A seguire, la lunga lista di criminali in cui il dato anagrafico non conta. Gli ultimi esempi a Pianura, dove le "paranze dei bambini" sono state diverse (dai giovanissimi del clan Marsicano a quelli dei Carillo, fino alla banda che avrebbe spadroneggiato dopo gli arresti nei clan e al contesto in cui, secondo le ricostruzioni degli inquirenti, per questioni legate al controllo della droga un ragazzino di 16 anni è stato indotto ad uccidere il 20enne Gennaro Ramondino, parte del suo stesso gruppo criminale.
Il fenomeno indica come la separazione tra camorra e bande sia sempre più sottile, spesso inesistente. Prima logiche di reclutamento, quindi di fusione. Se prima era il clan che "pescava" tra i giovanissimi, approfittando delle sacche di degrado, di diserzione scolastica, di povertà, adesso quei giovanissimi non vengono più tenuti ai margini, usati come semplice manovalanza: c'è la "crescita interna", spesso favorita da arresti e omicidi, e possono ambire a ruoli di comando.

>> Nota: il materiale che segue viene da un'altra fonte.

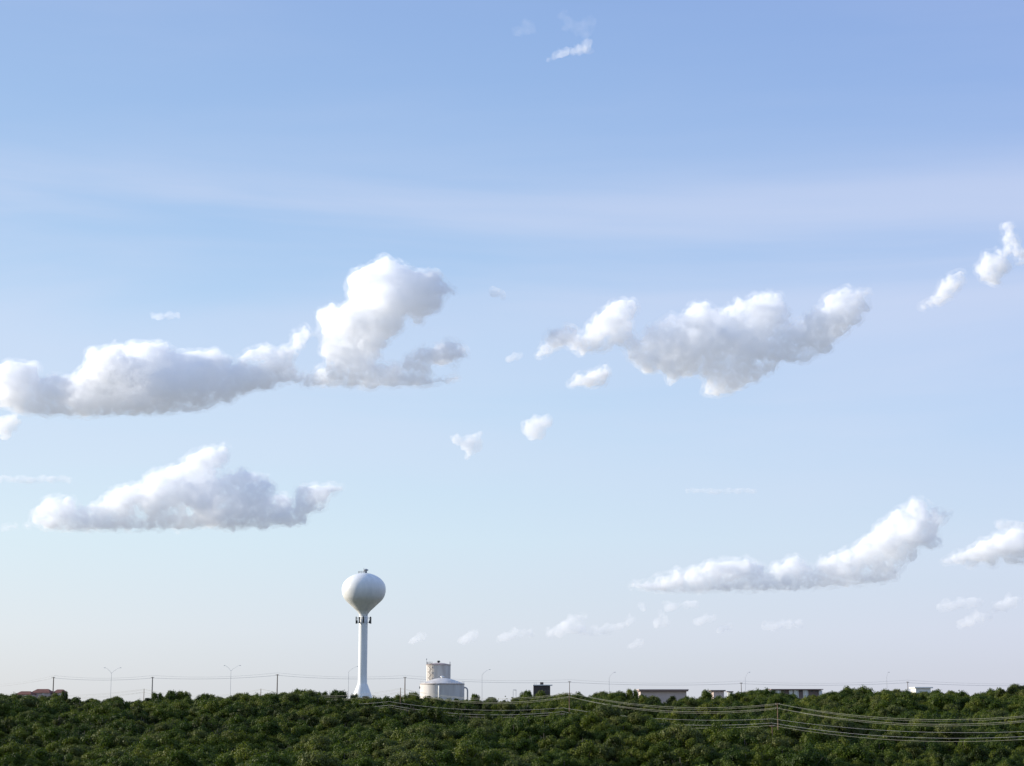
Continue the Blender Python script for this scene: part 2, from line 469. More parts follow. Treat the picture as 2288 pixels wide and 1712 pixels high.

Sempre più bassa l'età degli indagati
Il procuratore Nicola Gratteri, nel corso della conferenza stampa sulle inchieste sfociate ieri mattina in arresti, si è soffermato anche sul "trend" che, col passare del tempo, è sempre più chiaro e che riguarda l'Europa e l'Italia, in particolare Napoli: l'età degli indagati si abbassa sempre di più. E non relativamente a quei reati che vengono comunemente percepiti di poco conto: i giovani, anche i giovanissimi, sono coinvolti in dinamiche di camorra.
"Sempre più si abbassa l'età degli indagati – dice Gratteri – di questi attori protagonisti che stanno commettendo reati che fino a qualche anno fa erano appannaggio solo degli adulti: è impressionante come dei ragazzini, che sono al limite tra la minore e la maggiore età, commettano reati di sangue".
Gratteri: "Giovane età non tragga in inganno: è camorra"
Nel caso specifico, Gratteri ha ricordato le modalità con cui è avvenuto l'omicidio di Emanuele Tufano, inquadrato in un gruppo del rione Sanità e nell'ambito di uno scontro con altri giovanissimi del quartiere Mercato. "Sei moto, con 12 persone a bordo. Armati. Dal rione Sanità vanno sul territorio del clan Mazzarella – sottolinea – se li definiamo "paranza", allora vuol dire che non esiste l'organizzazione mafiosa Mazzarella, vuol dire che non esiste l'organizzazione mafiosa della Sanità. Se voi pensate che siano 12 ragazzi che scorrazzano senza un senso e una dinamica mafiosa, allora non dobbiamo contestare il 416 bis. La giovane età non deve trarre in inganno. Non entriamo in questa logica, in questa narrazione di colore che piace tanto a certa saggistica. Stiamo ai fatti. Stiamo parlando di un esercito di 12 persone che va in un territorio di una delle famiglie più importanti di camorra, il clan Mazzarella, a sparare. Non possiamo parlare di un qualcosa di estemporaneo. Parliamo di un qualcosa di strutturato, organizzato e deciso".